56-58 Donegall Place, Donegall Square North, Belfast, County Antrim, BT1 5BB is a Grade B+ listed building in the Belfast local planning authority area, Northern Ireland. First listed on 26 June 1979. 6 related planning applications.

56-58 Donegall Place, Donegall Square North, Belfast, County Antrim, BT1 5BB

WRENN ID
sombre-steeple-azure
Grade
B+
Local Planning Authority
Belfast
Country
Northern Ireland
Date first listed
26 June 1979
Source
NI Environment Agency listing

Description

A corner-sited asymmetrical six-storey sandstone building with attic, built around 1888 to the designs of Young & Mackenzie. Originally a linen warehouse, it stands prominently at the junction of Donegall Place and Donegall Square North, opposite Belfast City Hall.

The building is L-shaped in plan with its principal elevation facing west onto Donegall Place and a secondary elevation facing south onto Donegall Square. A distinctive curved corner projects beyond the south elevation and is surmounted by a clock tower with cupola and copper-domed turrets that frame both elevations. The flat roof features natural slate mansard-type pitches to the attic storeys on both principal elevations, with natural slate and lead-lined lean-to dormers set behind the parapet.
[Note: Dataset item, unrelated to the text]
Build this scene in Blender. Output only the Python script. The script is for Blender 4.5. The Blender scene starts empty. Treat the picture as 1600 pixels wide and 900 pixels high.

Rainwater goods are concealed.

The curved corner houses a sandstone drum containing a clock face, topped by a dentilled cornice and tempietto with slender round-headed openings flanked by engaged polished granite Corinthian columns. These support a full dentilled entablature and a copper-lined attenuated ogee dome with finial. Both elevations are terminated by octagonal turrets with slender round-headed window openings, dentilled friezes, and copper-lined ogee domes set behind the parapet. A balustrade parapet with moulded coping is punctuated by squat piers surmounted by segmental pediments, fluted frieze blocks, and anthemion. The centre of both elevations incorporates carved sandstone lettering reading "ROBINSON & CLEAVER".

Scrabo sandstone ashlar walling is channel-rusticated to the first floor and surmounted by a heavy dentilled cornice over the fourth floor. Tripartite window openings are framed by polished granite columns—Doric to the third, fourth, and fifth floors, and Ionic to the first and second floors—rising from continuous sill courses and fitted with timber casement windows throughout. The fourth and fifth floors have square-headed openings with bipartite arched central lights to the fifth floor. The third floor features round-headed openings with fluted archivolts and keystones, a central balconette supported on figurative brackets, and a central carved panel. The second floor has square-headed openings. First-floor windows have a central round-headed light flanked by square-headed sidelights, surmounted by a cornice supported on ancons with a central broken pediment and ball finial. Window bays are framed by full-height pilasters—those to the first floor have decorative panels and busts, the second floor have fluting with garlands, and the third and fourth floors are channel-rusticated, all corresponding to squat piers at parapet level.

The south elevation is six windows wide with a curved corner returning onto the east side elevation and set back from the street. An advanced ground floor is surmounted by a balustrade punctuated by squat piers having decorative carved cartouches. A series of retail units at ground level features delicate timber-framed glazing surmounted by polished granite fascia with incised lettering reading "ROBINSON & CLEAVER Ltd". Shopfronts are flanked by polished granite pilasters with fluted capitals rising to a full-span dentilled cornice at the base of the balustrade above. An entrance bay to the right has a mid-twentieth-century brass-framed glazed entrance screen. The curved corner projects beyond the south elevation with curved window openings at each level corresponding to the central window openings on each level, including a curved display window at ground level.

The west elevation is four windows wide with alternating shallow canted bays detailed as per the south elevation. Shopfront to the right is detailed as above, while those to the remainder have replacement late twentieth-century shopfronts while retaining the polished granite pilasters.

The north side elevation is abutted by an early twenty-first-century infill building. The functional east side elevation has an advanced central section with ceramic tiled walling and segmental-headed window openings with masonry sills and some timber sash windows. The curved corner has tripartite window openings as per the south elevation, flanked by a sidelight (one to the south elevation and one to the east elevation) repeating the decorative treatment of the south elevation, and a further pair of square-headed window openings to the east elevation with unadorned surrounds.

Steel gates enclose the east side elevation providing vehicular access. The building sits on a prominent corner site at the junction of Donegall Square North and Donegall Place.